Below this line is the material. Write out only its lines from the one containing "M.inside = mat(0.006, 0.006, 0.006, 0.95)" through the one containing "M.zinc = mat(0.42, 0.46, 0.50, 0.4, Vector3(3, 3, 3), 0.8)", both kept, exactly.

··· Listed records

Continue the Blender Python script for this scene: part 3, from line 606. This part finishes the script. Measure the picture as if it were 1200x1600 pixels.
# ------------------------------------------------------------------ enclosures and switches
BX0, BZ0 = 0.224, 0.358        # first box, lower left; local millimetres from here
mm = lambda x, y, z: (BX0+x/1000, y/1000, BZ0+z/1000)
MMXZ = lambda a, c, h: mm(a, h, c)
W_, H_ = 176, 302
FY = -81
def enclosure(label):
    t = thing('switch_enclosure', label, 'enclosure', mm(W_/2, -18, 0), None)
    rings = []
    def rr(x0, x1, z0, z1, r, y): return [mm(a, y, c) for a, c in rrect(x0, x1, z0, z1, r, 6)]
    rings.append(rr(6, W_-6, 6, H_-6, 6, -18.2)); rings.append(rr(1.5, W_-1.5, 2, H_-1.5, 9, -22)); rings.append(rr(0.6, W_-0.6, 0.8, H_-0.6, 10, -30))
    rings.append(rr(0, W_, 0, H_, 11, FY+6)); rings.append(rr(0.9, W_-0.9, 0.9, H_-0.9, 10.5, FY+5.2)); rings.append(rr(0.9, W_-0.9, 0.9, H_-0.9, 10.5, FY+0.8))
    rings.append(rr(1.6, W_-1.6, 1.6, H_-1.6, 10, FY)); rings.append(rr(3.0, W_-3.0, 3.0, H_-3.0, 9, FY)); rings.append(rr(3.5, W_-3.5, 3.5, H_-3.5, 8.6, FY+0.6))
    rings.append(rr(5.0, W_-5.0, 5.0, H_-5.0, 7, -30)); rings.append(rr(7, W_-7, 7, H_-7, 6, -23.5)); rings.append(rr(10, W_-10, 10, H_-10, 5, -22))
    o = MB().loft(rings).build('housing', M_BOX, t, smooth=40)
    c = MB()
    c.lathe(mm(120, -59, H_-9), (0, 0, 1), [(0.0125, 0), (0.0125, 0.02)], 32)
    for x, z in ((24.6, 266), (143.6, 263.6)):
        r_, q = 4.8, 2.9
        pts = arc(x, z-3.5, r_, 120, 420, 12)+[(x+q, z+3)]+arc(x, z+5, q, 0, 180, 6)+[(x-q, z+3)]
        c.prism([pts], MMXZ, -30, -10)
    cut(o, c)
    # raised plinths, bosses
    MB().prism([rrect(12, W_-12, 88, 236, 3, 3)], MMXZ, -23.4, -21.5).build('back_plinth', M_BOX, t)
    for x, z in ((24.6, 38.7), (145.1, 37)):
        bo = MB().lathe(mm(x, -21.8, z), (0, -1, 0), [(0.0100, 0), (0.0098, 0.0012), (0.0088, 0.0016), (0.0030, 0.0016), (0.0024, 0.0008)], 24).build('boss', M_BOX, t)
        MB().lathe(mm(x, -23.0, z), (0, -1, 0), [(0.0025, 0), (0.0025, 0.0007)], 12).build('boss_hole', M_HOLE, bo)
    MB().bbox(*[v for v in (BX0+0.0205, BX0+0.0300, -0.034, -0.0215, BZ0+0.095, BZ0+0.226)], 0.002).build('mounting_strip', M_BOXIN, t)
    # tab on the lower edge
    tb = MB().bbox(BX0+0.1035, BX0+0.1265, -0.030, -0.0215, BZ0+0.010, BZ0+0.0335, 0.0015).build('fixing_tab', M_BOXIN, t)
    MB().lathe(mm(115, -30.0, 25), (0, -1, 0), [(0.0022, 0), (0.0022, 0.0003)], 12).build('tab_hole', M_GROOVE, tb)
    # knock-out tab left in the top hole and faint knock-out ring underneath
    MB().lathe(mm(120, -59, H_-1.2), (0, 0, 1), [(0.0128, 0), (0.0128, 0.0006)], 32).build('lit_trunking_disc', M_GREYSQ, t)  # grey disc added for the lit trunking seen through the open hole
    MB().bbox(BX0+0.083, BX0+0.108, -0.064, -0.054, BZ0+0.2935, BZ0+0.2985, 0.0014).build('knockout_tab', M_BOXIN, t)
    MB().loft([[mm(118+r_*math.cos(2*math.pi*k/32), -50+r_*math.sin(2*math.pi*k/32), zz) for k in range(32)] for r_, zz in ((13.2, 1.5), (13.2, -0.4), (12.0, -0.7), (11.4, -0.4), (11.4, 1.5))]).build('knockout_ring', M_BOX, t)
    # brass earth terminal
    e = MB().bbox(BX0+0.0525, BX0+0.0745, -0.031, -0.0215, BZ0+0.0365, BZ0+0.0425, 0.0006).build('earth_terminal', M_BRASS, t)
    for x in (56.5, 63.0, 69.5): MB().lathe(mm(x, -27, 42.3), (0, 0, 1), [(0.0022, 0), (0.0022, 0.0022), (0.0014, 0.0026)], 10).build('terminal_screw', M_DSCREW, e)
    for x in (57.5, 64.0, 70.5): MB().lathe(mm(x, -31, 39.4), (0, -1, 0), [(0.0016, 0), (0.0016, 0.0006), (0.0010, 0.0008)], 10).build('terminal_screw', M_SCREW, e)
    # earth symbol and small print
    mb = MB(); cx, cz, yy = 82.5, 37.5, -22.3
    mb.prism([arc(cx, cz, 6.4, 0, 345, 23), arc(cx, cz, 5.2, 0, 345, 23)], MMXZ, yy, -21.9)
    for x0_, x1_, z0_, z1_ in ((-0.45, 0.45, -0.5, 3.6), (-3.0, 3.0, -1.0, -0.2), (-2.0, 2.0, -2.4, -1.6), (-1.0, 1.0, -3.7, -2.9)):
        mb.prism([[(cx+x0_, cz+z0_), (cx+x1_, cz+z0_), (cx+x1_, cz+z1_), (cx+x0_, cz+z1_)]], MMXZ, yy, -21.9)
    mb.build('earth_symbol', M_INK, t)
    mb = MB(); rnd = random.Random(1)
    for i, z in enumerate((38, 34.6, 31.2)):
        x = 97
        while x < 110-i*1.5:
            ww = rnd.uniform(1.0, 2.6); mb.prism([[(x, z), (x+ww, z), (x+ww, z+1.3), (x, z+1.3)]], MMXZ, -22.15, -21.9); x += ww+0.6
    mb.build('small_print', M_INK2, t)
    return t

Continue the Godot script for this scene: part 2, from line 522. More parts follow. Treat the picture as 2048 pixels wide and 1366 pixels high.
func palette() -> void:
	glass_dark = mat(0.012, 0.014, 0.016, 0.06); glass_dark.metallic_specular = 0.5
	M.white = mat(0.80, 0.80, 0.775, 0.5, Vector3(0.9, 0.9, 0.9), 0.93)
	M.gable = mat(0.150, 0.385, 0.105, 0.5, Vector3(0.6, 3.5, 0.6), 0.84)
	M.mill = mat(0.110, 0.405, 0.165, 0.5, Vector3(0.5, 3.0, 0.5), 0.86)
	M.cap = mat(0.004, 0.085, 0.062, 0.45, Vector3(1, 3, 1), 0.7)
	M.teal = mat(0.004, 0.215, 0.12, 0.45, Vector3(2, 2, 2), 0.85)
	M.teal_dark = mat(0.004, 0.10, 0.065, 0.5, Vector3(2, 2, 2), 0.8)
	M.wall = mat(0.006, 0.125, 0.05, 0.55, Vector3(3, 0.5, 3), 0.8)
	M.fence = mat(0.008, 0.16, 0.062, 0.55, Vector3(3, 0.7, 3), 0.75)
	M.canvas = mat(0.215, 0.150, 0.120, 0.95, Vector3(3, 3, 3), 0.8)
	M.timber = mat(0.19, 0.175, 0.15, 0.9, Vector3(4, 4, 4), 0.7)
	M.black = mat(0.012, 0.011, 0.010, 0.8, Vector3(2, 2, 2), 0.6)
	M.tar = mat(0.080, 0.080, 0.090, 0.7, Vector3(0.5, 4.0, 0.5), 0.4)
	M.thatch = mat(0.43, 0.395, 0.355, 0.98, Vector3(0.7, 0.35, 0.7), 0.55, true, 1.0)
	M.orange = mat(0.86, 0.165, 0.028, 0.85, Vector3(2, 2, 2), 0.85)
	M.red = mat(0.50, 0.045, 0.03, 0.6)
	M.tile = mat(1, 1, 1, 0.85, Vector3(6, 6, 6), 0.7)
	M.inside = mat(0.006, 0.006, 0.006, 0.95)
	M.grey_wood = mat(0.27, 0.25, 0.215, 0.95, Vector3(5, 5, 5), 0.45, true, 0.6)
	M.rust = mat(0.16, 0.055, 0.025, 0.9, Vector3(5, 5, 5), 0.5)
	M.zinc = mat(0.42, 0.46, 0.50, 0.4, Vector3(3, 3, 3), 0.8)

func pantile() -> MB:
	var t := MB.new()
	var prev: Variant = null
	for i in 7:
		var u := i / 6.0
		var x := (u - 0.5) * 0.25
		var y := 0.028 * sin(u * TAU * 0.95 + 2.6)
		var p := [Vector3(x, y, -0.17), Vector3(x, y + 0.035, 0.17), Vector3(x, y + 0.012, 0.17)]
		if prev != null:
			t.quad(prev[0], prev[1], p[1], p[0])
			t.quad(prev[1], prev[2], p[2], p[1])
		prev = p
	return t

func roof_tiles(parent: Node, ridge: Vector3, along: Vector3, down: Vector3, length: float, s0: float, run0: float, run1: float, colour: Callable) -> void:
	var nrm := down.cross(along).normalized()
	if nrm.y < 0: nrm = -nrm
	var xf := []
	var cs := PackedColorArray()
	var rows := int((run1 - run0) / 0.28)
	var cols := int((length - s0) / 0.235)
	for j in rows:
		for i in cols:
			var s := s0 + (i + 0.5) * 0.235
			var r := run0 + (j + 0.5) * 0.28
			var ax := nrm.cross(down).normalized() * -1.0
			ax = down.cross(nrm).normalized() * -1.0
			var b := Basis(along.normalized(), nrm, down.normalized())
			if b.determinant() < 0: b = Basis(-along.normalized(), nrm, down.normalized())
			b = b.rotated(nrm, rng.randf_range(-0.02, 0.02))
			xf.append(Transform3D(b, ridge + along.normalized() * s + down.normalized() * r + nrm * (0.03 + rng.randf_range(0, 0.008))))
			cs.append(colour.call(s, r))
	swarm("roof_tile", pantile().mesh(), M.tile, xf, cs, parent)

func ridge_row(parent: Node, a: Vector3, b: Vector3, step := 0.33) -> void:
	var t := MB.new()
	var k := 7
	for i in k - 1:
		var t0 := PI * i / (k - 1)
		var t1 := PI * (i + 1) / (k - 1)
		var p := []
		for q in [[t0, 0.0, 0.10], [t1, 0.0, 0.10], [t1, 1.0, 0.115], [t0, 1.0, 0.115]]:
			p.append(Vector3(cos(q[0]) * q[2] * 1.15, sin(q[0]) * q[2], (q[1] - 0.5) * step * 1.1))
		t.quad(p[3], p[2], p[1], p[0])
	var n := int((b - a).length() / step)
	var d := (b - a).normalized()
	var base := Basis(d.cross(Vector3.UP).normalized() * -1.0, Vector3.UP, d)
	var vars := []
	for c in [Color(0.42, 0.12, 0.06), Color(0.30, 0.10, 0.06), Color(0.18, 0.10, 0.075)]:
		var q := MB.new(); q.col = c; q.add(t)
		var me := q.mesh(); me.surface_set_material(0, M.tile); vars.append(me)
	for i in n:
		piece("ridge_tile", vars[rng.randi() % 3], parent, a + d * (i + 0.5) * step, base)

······

# [Full answer]
	M.inside = mat(0.006, 0.006, 0.006, 0.95)
	M.grey_wood = mat(0.27, 0.25, 0.215, 0.95, Vector3(5, 5, 5), 0.45, true, 0.6)
	M.rust = mat(0.16, 0.055, 0.025, 0.9, Vector3(5, 5, 5), 0.5)
	M.zinc = mat(0.42, 0.46, 0.50, 0.4, Vector3(3, 3, 3), 0.8)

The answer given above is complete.